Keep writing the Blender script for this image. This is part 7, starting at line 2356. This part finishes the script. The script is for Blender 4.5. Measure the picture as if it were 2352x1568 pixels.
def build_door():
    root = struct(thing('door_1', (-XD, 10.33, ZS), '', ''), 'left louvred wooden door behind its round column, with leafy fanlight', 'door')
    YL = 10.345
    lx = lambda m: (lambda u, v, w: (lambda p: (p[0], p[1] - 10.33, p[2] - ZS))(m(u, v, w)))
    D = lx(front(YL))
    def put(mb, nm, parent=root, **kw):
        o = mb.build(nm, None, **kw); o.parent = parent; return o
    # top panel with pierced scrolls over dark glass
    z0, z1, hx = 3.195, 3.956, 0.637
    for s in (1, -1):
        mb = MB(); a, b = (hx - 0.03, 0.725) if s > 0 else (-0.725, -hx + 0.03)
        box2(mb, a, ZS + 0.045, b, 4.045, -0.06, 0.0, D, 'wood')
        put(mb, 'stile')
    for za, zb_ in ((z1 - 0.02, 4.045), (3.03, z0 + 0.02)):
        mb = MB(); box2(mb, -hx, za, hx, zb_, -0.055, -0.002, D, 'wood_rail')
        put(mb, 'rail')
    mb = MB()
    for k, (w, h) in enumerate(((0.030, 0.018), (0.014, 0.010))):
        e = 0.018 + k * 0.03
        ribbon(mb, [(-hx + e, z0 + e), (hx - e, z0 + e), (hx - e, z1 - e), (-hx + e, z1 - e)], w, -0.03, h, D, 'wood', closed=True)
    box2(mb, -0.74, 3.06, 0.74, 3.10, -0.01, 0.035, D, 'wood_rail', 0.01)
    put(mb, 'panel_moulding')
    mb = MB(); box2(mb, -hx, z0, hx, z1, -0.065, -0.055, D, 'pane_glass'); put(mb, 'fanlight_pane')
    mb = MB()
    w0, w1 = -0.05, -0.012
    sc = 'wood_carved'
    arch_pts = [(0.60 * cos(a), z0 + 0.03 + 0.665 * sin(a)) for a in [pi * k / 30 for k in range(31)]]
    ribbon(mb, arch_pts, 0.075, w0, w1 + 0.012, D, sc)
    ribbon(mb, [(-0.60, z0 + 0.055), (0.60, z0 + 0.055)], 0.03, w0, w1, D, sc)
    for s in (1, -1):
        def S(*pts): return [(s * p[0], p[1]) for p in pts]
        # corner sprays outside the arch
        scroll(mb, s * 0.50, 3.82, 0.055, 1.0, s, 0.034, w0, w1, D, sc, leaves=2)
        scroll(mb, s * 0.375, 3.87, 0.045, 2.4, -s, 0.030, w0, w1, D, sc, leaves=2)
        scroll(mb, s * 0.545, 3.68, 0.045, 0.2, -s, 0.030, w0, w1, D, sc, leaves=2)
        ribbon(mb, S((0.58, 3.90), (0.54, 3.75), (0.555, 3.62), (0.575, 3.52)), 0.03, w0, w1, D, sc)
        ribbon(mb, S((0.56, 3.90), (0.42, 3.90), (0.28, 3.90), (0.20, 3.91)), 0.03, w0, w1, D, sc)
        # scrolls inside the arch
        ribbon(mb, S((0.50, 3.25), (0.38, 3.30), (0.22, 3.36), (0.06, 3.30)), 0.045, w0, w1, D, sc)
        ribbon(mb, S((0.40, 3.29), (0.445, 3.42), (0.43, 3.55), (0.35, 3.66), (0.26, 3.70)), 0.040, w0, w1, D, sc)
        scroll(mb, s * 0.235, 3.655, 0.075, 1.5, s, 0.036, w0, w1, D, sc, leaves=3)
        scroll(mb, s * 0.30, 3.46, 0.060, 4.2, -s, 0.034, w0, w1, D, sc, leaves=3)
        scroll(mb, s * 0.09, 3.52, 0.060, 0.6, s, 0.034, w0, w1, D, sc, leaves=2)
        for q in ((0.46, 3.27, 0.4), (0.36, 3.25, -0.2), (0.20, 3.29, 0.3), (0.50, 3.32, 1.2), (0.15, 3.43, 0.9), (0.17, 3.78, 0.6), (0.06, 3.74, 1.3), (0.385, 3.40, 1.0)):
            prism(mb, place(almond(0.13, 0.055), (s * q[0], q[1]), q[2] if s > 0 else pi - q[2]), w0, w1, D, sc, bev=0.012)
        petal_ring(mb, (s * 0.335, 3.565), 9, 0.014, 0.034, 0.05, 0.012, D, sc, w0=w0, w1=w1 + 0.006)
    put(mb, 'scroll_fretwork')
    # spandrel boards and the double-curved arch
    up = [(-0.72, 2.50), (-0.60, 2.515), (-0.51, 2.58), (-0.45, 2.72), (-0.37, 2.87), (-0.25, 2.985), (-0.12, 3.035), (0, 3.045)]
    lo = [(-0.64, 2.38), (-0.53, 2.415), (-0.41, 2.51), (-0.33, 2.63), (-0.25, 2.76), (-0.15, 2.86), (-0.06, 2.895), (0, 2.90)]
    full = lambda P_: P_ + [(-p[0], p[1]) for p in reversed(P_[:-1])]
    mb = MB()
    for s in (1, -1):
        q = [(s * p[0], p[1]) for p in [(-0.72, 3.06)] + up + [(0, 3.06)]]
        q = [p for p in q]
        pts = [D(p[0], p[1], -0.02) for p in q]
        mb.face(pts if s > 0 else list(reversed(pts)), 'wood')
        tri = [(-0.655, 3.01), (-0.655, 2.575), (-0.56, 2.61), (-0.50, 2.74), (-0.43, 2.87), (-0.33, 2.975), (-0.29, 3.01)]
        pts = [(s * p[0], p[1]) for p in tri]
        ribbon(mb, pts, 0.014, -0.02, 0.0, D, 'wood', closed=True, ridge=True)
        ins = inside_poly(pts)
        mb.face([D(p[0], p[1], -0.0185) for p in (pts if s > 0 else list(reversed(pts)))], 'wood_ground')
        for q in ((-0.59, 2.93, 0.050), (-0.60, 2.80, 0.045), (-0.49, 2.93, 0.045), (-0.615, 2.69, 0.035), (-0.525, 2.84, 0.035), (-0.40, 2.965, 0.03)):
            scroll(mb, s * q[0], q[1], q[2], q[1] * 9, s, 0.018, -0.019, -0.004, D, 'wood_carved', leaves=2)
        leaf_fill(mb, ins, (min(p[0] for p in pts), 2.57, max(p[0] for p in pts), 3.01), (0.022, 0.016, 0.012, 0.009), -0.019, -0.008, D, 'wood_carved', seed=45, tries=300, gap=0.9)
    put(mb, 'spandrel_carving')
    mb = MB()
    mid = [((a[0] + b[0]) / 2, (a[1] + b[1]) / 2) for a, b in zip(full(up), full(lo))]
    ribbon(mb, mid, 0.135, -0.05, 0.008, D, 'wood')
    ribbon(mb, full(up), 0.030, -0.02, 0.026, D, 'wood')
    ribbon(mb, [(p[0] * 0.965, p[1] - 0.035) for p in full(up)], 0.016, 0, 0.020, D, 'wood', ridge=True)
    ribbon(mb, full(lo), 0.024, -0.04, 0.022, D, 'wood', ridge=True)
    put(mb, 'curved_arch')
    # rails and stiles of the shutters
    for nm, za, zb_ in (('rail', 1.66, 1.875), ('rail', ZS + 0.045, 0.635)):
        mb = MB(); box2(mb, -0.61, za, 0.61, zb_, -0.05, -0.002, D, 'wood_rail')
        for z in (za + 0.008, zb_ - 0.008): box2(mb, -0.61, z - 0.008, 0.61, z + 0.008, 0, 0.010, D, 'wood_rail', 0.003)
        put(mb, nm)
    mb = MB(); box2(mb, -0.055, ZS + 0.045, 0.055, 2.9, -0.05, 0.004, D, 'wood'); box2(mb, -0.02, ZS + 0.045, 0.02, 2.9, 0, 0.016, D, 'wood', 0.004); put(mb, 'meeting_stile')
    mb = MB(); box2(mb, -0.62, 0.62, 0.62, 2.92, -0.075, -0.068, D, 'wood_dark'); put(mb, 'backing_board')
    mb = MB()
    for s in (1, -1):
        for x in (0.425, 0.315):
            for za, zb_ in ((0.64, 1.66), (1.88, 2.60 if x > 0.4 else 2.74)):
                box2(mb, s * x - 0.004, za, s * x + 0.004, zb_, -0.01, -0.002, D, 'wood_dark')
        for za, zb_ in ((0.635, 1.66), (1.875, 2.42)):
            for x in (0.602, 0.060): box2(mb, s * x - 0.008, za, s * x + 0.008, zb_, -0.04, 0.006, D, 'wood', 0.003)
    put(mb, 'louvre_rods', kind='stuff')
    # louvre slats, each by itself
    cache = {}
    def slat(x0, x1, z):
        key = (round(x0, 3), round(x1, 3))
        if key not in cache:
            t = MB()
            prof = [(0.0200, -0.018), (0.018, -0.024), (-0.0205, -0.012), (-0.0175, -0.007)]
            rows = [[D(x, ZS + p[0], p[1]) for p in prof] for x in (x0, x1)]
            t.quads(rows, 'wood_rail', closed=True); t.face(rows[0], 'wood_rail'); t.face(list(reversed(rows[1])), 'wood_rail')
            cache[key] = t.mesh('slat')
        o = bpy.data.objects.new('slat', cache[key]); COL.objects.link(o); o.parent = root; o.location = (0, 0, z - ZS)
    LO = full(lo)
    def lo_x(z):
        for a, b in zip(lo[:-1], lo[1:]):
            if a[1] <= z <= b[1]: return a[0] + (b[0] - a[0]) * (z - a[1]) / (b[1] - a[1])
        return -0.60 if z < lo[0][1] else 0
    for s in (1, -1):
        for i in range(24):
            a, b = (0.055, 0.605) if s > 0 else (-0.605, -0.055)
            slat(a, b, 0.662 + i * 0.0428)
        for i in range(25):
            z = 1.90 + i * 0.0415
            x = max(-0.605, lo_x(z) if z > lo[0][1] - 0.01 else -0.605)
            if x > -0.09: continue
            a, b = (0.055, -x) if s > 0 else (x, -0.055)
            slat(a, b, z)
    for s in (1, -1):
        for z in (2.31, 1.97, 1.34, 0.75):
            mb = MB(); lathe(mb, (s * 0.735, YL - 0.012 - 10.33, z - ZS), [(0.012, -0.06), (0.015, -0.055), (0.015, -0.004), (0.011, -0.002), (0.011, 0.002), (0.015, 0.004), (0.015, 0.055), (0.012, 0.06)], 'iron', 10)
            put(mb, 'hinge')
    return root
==
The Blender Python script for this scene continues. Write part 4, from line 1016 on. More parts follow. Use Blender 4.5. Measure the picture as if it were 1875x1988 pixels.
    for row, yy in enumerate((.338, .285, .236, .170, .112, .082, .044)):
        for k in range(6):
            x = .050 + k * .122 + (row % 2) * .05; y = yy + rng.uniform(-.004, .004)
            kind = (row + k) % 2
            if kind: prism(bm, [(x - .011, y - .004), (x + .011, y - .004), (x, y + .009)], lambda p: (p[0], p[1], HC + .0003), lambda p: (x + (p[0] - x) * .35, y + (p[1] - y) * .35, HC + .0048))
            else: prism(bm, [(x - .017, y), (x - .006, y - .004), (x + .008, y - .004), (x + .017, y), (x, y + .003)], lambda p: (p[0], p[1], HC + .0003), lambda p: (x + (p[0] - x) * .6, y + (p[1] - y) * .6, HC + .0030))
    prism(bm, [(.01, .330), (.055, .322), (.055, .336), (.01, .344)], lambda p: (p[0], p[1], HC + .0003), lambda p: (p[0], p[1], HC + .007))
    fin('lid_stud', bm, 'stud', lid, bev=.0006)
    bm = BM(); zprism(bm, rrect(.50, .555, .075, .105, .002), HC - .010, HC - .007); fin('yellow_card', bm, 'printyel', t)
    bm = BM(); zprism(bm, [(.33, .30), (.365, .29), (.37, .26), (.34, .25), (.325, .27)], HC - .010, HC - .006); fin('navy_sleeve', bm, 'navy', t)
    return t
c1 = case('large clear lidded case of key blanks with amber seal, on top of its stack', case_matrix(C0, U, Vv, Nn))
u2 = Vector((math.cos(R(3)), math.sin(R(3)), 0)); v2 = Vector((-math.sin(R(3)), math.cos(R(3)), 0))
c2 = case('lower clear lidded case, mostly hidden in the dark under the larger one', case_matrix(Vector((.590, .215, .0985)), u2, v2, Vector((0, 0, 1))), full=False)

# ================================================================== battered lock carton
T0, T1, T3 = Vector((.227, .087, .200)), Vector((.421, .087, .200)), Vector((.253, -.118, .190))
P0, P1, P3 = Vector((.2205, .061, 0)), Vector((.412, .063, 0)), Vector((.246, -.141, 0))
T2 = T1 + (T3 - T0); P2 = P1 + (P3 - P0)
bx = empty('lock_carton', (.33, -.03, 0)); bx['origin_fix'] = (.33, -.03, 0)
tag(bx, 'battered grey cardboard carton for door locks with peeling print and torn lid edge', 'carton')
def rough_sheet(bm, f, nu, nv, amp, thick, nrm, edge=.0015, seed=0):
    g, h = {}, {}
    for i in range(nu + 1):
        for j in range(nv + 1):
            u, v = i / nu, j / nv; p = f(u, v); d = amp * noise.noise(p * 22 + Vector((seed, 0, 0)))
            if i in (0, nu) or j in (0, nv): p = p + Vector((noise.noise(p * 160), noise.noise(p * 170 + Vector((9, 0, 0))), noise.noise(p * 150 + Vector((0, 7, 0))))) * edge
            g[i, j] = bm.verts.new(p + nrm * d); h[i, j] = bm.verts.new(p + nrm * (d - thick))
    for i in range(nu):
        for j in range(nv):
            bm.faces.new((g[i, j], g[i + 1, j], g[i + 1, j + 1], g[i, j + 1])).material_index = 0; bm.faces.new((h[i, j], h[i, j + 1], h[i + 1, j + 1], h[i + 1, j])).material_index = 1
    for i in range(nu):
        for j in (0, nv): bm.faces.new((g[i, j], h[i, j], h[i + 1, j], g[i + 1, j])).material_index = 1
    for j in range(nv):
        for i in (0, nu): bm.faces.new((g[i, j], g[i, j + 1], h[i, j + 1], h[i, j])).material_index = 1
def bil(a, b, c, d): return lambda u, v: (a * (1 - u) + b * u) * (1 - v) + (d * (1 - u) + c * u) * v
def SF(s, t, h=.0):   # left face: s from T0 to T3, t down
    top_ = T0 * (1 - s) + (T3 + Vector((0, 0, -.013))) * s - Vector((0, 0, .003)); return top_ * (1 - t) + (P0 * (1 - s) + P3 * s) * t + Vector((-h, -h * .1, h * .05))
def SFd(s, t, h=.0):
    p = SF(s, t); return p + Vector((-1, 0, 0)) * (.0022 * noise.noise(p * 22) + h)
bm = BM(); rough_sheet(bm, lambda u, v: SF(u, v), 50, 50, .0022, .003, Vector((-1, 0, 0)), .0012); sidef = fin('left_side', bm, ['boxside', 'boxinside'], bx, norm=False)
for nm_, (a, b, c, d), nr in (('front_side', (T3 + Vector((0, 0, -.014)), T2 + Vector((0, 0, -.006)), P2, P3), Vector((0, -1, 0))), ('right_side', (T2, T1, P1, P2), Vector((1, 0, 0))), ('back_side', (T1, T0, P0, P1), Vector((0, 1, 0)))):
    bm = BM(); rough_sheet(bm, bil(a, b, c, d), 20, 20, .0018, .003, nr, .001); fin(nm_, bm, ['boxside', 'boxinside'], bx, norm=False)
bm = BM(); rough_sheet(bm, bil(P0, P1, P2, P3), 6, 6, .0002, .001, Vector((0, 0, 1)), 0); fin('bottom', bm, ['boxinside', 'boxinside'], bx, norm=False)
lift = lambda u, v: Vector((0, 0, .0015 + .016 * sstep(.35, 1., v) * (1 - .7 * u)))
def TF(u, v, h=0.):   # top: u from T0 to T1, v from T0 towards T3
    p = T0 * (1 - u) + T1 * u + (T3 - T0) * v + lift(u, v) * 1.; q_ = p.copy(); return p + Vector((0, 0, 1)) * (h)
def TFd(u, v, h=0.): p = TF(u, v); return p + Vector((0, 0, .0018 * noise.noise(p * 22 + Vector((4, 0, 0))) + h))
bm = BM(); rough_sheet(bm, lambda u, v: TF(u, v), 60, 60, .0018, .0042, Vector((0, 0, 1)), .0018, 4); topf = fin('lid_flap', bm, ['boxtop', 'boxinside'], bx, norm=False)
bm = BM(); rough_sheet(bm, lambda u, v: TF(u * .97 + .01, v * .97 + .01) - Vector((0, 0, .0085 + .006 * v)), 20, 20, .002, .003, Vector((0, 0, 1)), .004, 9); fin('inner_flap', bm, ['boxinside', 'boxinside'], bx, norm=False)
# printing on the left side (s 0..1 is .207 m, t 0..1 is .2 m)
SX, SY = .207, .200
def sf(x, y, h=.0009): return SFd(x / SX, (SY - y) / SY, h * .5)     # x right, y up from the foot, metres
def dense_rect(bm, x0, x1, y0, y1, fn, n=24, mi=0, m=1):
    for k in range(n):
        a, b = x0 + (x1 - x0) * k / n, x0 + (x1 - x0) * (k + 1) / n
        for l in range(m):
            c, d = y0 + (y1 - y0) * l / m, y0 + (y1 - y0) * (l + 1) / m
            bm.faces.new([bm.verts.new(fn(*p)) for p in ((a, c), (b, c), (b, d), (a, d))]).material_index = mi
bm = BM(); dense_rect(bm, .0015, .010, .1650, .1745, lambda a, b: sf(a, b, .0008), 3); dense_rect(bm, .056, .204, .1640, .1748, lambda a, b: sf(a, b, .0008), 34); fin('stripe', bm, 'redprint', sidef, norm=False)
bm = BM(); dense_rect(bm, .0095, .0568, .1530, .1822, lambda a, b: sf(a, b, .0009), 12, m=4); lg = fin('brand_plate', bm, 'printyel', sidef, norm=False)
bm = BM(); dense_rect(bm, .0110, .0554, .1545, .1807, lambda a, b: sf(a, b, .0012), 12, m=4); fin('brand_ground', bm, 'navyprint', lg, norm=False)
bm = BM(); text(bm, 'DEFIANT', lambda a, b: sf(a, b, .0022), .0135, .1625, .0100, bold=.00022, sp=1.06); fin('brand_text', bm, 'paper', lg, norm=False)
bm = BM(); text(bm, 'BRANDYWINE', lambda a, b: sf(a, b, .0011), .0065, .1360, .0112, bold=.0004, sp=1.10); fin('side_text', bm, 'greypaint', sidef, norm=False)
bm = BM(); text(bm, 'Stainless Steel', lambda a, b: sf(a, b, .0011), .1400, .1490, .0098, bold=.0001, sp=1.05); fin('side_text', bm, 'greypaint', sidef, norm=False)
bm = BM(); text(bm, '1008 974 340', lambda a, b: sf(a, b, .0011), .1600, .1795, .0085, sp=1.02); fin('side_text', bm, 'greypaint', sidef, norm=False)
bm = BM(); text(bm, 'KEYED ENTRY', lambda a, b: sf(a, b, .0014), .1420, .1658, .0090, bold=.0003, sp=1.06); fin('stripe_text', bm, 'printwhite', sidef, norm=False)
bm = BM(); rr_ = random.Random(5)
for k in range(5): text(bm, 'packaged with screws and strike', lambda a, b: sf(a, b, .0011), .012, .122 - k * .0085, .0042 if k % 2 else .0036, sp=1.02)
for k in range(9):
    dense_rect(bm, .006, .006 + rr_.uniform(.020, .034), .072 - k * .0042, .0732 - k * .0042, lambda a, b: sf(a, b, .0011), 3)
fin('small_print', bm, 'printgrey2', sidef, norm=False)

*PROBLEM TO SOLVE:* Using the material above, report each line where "this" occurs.

*REPLY TO THE EXERCISE:*
Keep writing the Blender script for this image. This is part 7, starting at line 2356. This part finishes the script. The script is for Blender 4.5. Measure the picture as if it were 2352x1568 pixels.
The Blender Python script for this scene continues. Write part 4, from line 1016 on. More parts follow. Use Blender 4.5. Measure the picture as if it were 1875x1988 pixels.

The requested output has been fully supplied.